“Shame corrodes the very part of us that believes we are capable of change.”   Brene’Brown

SHAME IS A LIAR.  Shame can take many forms, but its intent is to destroy.  It can be the noose around your neck, robbing you of the precious breath of life  while pulling you down dark paths.  It can be the heaviness of years of pain that leaves you right where you are and unable to move forward.  Shame is the blinders over our eyes, leaving us unable to see the truth.  It is the truth that sets us free, and shame is the door of our prison.

I can still picture myself sitting in my forest green Sebring convertible the day I drove myself to a strip club for the first time.  I was wearing a light pink T-shirt that had the words Abercrombie in red across the chest.  I loved that shirt.  I wore faded jeans and flip-flops.  My hair is naturally curly, and that is how I wore it that day.  I sat there for a long time, understanding that what I did next would change my life and not sure that I cared.  As I turned off the ignition and opened the car door, the noose tightened and I allowed it to lead me into the darkness.

Is it surprising to know that I was covered in shame before I became a stripper?  I must have been, right?  A really broken and busted up women sat in that parking lot, and the woman who emerged three years later was unrecognizable.

I didn’t know what to do with the shame of my youth, so I buried it deep in my heart.  It took root and, as I got older, it grew.  The fruit was sin, more and more sin; and so, of course, there was more shame.  There were times that I was walking in the light, and there were times of darkness, but with every step I allowed shame to be my guide.

Shame has whispered to me that I am nothing.  It has screamed inside my head that I am the sum of all of my sins.  It has driven me to places I never believed I could go and laughed at me as I did things I could never imagine doing.  And do you know what shame’s biggest lie has been?  Shame has reached up from the roots that have been buried down deep in my heart to try and make me believe that no matter what I do, no matter how much my life has changed,  I am still not good enough.  SHAME IS A LIAR.

I can’t look at my life through the lens of shame anymore.  Someone else’s lenses don’t work either.  If I look in the mirror wearing someone else’s glasses, the image is distorted.

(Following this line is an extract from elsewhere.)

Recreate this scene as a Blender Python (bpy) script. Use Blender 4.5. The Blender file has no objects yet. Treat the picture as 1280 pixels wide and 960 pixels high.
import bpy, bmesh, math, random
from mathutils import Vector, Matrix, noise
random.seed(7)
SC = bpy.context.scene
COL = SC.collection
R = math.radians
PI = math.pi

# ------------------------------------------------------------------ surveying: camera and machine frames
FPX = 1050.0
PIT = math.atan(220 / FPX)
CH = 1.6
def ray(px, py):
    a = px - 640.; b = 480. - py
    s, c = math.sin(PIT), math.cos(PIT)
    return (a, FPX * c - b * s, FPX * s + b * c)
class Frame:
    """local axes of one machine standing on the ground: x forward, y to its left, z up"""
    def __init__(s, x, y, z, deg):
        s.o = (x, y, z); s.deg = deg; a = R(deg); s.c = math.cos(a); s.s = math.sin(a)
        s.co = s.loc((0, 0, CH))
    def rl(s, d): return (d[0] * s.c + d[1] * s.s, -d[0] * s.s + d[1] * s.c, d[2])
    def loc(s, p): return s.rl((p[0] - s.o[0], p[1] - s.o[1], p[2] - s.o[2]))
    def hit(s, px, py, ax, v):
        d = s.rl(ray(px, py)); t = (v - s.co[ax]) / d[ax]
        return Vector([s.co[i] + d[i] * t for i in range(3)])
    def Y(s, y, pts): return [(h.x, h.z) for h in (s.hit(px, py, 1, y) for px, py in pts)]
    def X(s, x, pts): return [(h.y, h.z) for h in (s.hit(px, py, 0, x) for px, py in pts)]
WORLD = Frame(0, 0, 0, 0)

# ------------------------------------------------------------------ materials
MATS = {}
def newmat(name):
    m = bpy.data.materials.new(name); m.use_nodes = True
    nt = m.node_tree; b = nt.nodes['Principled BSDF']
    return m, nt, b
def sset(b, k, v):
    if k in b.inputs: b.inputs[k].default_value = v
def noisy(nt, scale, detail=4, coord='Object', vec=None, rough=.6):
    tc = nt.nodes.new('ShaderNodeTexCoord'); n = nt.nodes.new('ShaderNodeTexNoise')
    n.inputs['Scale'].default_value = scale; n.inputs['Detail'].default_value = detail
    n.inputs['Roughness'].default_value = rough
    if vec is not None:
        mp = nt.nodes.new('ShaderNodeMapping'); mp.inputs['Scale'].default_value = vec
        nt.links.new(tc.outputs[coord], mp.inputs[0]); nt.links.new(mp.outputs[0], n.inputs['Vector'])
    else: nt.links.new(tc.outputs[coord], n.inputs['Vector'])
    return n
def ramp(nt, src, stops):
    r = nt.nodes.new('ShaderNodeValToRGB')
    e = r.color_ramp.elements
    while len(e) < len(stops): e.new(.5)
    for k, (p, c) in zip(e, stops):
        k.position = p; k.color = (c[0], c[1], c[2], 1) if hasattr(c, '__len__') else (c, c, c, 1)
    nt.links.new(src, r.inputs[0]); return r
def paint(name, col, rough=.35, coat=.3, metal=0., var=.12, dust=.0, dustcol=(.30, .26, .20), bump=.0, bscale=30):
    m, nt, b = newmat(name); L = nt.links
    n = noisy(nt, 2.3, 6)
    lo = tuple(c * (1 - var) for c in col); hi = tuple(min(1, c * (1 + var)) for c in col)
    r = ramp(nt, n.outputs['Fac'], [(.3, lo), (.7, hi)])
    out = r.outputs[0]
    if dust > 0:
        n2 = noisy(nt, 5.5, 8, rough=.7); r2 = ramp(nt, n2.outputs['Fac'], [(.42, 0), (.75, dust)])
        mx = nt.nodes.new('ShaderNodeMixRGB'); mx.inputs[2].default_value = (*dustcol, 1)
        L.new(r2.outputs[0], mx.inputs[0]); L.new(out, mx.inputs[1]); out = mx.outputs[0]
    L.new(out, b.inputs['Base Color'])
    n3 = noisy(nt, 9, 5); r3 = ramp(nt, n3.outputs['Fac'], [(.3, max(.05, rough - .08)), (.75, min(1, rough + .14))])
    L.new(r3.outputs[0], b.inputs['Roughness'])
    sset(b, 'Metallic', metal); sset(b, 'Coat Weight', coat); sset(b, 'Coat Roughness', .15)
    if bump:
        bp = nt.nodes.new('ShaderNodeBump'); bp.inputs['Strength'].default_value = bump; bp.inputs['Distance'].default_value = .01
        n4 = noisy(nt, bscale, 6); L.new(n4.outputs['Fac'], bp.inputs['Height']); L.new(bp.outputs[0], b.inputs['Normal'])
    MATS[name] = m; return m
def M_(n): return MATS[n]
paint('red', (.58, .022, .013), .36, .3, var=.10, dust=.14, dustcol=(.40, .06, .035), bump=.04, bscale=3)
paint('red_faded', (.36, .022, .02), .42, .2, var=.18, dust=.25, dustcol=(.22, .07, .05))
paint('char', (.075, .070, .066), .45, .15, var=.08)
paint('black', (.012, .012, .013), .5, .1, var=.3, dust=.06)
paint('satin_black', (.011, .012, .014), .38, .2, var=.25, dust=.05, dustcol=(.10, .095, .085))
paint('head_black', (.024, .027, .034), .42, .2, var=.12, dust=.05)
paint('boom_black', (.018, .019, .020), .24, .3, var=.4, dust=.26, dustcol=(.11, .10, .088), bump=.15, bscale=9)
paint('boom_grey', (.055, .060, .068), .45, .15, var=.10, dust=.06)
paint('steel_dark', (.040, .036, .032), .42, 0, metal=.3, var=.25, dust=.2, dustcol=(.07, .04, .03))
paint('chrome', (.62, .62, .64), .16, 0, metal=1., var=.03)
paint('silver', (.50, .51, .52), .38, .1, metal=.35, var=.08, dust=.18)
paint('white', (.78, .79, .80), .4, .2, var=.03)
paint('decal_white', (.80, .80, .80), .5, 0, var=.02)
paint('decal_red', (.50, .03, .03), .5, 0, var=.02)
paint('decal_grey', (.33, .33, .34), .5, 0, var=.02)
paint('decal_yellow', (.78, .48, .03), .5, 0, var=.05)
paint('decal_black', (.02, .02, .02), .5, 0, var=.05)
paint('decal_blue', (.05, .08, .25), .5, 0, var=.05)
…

It is either too big, too blurry, too small, or I can’t see the truth at all.  The only way, the only true way, to see myself is through the eyes of Jesus.

“Fear not; you will no longer live in shame.  Don’t be afraid; there is no more disgrace for you.  You will no longer remember the shame of your youth and the sorrows of widowhood.”  Is. 54:4

I will no longer be afraid.  I will no longer live in shame.  Jesus sees me, and there is not disgrace upon me.

“Those who look to him for help will be radiant with joy; no shadow of shame will darken their faces.”  Ps. 34:5

I looked to Jesus for help the day I walked out of that strip club.  and He sees me as radiant with joy!  The only shadow of shame to darken my face has been of my own making.  There is no darkness in the presence of Jesus.  This is the truth…for me, and for you.  In Christ we are capable.  In Christ we are made new.  In Christ we are pure and blameless.  Shame is the enemy and Jesus remains victorious over all of our enemies.  Jesus shook the foundations of the prison I made for myself as He took His final breath on the cross, and I AM FREE.  And so, my friend, are you.